Kandydat na posła w kościele
Podczas kampanii wyborczej w 2011 na ławkach w opolskich kościołach pojawiła się czterostronicowa agitka wyborcza udająca Informator Parafialny. Między informacjami o wydarzeniach liturgicznych reklamował się tam Patryk Jaki, wówczas kandydat PiS na posła, który zapewnia, że będzie walczył z niszczeniem chrześcijaństwa w Polsce.

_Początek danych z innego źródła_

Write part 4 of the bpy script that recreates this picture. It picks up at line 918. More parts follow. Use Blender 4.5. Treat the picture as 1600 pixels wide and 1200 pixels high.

Na pierwszy rzut oka Informator Parafialny nie przypominał ulotki wyborczej, ale wychodzące w kościołach gazetki parafialne, w których są podawane wieści z życia danej parafii. Zdjęcie papieża na stronie pierwszej, kalendarz liturgiczny na drugiej, wyimek z Ewangelii i przypomnienie o modlitwie różańcowej na trzeciej. A na czwartej odezwa arcybiskupa Głodzia.
Ale dół każdej ze stron wieńczyło hasło: Patryk Jaki - polityka oparta na wartościach chrześcijańskich.
A przy zdjęciu Jana Pawła II z Eugeniuszem Mrozem, kolegą z wadowickiego gimnazjum, który mieszka dziś w Opolu, zdanie, że przyjaciel papieża nazywa Jakiego patriotą, jakich dziś w życiu publicznym coraz trudniej znaleźć.
Jaki przyznał, że przygotował ze sztabowcami PiS taki materiał wyborczy, bo chcieli trafić do ludzi o takim samym światopoglądzie. - Mamy spotkania przy parafiach, z różnymi grupami działającymi przy Kościele. To z tymi środowiskami postanowiliśmy wydać informator i nie ma w tym nic niewłaściwego, że staram się z wyborcami w ten sposób skontaktować - zapewniał Jaki.
Inni kandydaci PiS takie prowadzenie kampanii skrytykowali, kuria sprawy komentować nie chciała.